▸ Data provided:

* begin *

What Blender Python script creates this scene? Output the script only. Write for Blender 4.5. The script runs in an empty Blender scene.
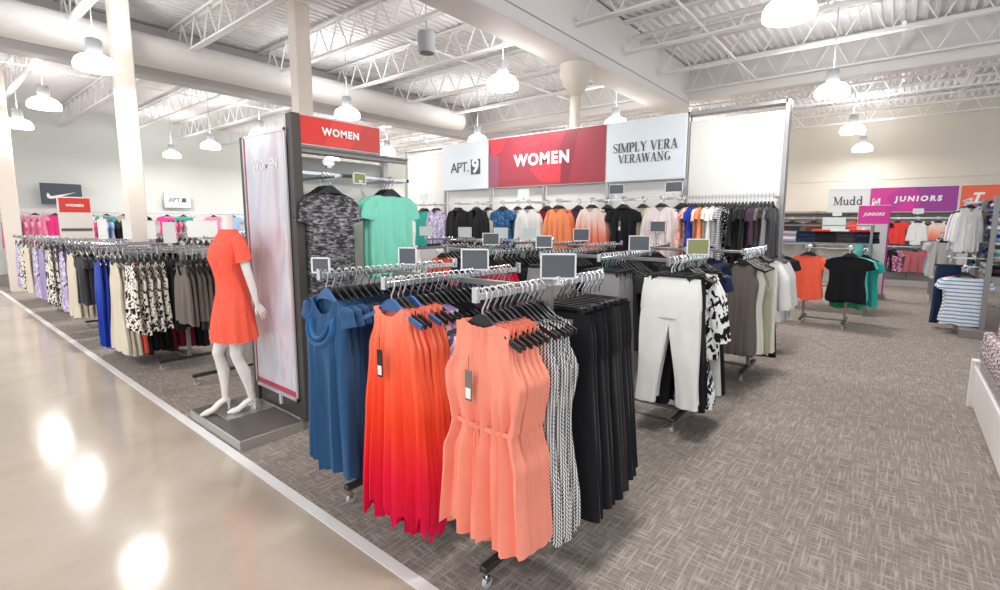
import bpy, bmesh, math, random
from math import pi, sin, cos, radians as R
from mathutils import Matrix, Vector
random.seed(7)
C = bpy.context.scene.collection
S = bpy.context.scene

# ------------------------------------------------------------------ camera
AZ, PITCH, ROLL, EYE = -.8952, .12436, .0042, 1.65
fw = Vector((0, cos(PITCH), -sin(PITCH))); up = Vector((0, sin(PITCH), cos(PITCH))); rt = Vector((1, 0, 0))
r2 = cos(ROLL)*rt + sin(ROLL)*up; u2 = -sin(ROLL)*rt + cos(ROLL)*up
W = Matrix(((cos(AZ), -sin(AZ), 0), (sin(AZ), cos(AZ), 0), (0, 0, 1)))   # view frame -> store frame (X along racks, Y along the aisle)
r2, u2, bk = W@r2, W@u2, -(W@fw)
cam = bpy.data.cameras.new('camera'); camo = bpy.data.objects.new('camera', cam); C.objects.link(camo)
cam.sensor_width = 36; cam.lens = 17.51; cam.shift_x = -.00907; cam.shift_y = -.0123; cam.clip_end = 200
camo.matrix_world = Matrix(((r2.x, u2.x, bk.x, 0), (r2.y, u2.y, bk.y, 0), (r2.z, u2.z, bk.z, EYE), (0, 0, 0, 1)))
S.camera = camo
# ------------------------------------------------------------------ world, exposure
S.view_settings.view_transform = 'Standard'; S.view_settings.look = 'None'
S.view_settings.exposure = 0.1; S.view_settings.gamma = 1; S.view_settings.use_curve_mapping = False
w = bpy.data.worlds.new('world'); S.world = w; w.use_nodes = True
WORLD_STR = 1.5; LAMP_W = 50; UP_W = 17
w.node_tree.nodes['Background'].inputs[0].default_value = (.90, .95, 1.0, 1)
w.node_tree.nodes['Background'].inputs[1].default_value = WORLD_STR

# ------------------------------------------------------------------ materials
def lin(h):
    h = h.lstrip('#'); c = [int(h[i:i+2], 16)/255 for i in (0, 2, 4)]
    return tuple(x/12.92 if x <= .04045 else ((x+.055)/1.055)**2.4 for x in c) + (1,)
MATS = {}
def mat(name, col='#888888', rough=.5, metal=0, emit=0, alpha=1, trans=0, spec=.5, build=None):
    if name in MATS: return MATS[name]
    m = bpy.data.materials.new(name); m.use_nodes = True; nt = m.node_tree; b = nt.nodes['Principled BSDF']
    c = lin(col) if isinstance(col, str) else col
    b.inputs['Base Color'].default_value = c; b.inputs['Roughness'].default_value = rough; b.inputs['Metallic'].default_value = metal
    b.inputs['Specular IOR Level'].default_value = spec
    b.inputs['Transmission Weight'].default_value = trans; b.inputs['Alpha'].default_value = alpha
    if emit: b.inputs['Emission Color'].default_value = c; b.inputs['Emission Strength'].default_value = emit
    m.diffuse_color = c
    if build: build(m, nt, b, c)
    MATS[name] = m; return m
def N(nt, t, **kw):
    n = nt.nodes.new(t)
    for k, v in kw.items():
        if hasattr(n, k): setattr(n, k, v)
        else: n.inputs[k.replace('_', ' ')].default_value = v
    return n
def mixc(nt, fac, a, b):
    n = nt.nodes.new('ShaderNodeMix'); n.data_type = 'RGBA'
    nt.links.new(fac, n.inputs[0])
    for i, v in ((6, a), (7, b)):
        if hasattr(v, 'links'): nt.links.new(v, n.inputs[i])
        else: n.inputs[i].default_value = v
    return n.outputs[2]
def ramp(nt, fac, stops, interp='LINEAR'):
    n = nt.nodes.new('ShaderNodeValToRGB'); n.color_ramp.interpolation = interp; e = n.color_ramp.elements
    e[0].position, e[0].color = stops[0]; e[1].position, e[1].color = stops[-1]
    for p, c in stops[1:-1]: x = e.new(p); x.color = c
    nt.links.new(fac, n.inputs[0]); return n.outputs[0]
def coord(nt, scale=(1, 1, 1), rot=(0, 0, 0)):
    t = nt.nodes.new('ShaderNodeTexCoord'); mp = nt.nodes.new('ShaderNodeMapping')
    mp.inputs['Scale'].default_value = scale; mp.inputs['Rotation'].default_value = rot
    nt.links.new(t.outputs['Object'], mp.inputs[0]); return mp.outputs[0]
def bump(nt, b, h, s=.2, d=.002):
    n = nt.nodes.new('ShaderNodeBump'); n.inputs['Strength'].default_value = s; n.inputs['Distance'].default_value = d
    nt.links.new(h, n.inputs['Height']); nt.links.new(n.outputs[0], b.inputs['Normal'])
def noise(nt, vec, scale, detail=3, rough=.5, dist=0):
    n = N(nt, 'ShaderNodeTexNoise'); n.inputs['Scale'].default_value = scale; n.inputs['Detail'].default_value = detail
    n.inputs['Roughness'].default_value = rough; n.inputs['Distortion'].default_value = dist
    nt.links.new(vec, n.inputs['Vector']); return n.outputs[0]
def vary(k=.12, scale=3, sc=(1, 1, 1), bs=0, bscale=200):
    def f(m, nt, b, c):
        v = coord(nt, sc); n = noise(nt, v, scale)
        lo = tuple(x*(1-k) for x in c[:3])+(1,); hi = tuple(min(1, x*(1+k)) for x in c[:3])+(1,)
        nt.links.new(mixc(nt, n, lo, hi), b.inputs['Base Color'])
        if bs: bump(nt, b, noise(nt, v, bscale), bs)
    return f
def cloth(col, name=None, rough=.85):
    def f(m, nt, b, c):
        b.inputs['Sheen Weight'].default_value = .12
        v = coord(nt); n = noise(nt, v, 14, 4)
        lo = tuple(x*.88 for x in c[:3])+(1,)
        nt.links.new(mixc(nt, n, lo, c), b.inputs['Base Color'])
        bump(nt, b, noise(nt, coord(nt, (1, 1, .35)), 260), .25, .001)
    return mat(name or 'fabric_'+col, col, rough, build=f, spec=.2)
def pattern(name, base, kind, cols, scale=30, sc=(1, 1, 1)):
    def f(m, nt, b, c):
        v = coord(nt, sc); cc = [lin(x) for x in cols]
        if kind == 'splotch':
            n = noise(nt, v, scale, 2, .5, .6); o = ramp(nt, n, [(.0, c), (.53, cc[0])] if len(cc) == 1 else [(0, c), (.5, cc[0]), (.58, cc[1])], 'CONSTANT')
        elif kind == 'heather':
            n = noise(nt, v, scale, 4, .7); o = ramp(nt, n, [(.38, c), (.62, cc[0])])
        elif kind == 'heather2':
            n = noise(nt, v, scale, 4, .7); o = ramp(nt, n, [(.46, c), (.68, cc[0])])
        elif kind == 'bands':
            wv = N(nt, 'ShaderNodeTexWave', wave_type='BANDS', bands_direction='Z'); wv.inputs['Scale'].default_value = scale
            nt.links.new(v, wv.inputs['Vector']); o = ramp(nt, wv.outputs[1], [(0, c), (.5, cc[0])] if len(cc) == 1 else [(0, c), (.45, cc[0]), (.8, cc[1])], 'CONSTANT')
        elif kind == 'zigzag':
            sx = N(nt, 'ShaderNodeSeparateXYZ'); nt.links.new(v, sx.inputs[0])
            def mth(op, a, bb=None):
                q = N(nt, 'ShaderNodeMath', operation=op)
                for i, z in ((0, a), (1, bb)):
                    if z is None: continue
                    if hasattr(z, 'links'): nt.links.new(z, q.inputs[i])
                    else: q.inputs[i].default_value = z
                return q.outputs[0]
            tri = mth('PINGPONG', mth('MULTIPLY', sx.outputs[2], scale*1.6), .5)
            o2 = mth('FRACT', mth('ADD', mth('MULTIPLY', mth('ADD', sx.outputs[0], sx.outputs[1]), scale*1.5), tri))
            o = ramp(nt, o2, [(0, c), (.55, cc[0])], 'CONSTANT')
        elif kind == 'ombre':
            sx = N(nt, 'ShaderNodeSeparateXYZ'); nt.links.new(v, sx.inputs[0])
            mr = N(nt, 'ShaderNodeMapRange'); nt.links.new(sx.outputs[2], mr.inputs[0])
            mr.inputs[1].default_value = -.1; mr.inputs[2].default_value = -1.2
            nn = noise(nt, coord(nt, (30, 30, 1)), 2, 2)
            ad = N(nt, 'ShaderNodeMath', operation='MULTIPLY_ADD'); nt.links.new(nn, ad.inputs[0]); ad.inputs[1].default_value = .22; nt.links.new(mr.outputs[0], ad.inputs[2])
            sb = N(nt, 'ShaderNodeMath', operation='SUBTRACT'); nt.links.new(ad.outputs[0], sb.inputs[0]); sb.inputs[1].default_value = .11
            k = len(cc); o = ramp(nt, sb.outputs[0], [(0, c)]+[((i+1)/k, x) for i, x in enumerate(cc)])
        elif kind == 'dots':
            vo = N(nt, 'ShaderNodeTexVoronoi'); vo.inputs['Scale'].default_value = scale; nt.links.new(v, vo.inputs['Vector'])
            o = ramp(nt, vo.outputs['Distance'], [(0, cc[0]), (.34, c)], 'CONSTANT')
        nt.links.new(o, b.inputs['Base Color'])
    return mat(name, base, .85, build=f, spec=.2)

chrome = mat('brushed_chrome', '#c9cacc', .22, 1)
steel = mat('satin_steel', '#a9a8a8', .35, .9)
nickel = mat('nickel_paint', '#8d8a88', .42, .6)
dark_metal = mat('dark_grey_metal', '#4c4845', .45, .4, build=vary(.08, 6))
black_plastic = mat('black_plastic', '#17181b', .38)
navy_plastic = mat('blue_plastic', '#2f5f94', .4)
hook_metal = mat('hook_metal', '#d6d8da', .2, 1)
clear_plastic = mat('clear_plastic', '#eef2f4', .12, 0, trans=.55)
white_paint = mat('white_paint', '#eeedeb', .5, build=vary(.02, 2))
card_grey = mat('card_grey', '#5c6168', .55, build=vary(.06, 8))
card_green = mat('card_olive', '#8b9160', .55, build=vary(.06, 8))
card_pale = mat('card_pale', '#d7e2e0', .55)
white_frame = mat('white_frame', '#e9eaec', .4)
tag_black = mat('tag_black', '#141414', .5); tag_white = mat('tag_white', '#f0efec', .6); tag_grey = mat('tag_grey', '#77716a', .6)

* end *

▸ Requirements:
Starting at the first line of the material, output exactly the lines up to and including the one with "S = bpy.context.scene". Do not include the pictures.

▸ Response below:
What Blender Python script creates this scene? Output the script only. Write for Blender 4.5. The script runs in an empty Blender scene.
import bpy, bmesh, math, random
from math import pi, sin, cos, radians as R
from mathutils import Matrix, Vector
random.seed(7)
C = bpy.context.scene.collection
S = bpy.context.scene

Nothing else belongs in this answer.